Dorsett didn’t score against Minnesota but was a key figure, leading Canuck forwards with 18:18 of ice time and defending Vancouver’s lead late in the third period.

Dorsett wasn’t even guaranteed a roster spot when training camp opened, but is Exhibit A that the new coach will reward you if you play well. Dorsett’s impact, including in the dressing room where a lot of teammates are rooting for him, can’t be overstated in the Canucks’ strong start.

DEL BLOCKO

Defenceman Michael Del Zotto blocked six shots and, as he has been each game for the Canucks, was engaged at both ends of the ice. Some nights his advanced stats are not flattering and we’ve seen the “risk” side in the defenceman’s risk-and-reward style.

But with top defenceman Alex Edler and third-pairing blueliner Troy Stecher out four to six weeks with knee injuries, the Canucks would be in crisis without Del Zotto to eat up minutes and play in all situations.

As far as the minutes go, his 23:11 against the Wild was behind Chris Tanev’s 24:08 and Ben Hutton’s 25:14. Fourth defenceman Erik Gudbranson logged 20:25. These four will have to thrive for the Canucks to stay above .500 without Edler and Stecher.

AND FINALLY

We made it 1,000 words without spending any on Canucks goalie Anders Nilsson, whose 29 saves against the Wild gave him two shutouts in three starts on the road trip after waiting until Game 5 to get a chance to play ahead of incumbent Jacob Markstrom.
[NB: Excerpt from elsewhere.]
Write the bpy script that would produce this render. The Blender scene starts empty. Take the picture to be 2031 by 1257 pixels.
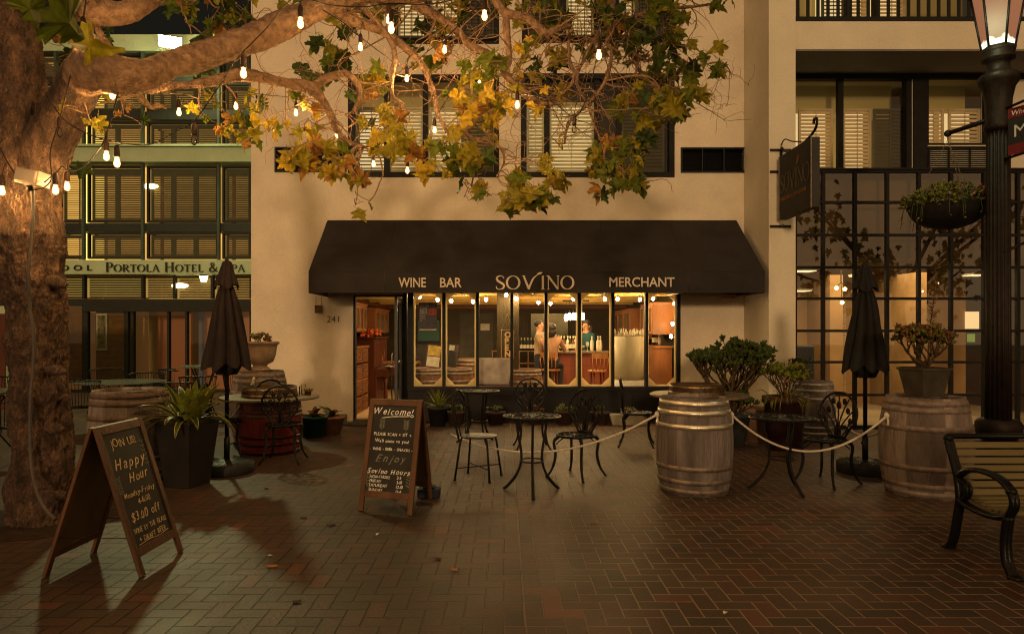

Of course, between those bagels in Ottawa and Minnesota, Nilsson was torched for four goals on 17 shots in Boston and did not survive the first period of the Canucks’ 6-3 loss to the Bruins last Thursday.

So, what do the Canucks have in Nilsson, the six-foot-seven human eclipse? They have competition in goal, where there are two players eager to prove they can start in the NHL. And that’s what general manager Jim Benning wanted when he signed Nilsson as a free agent.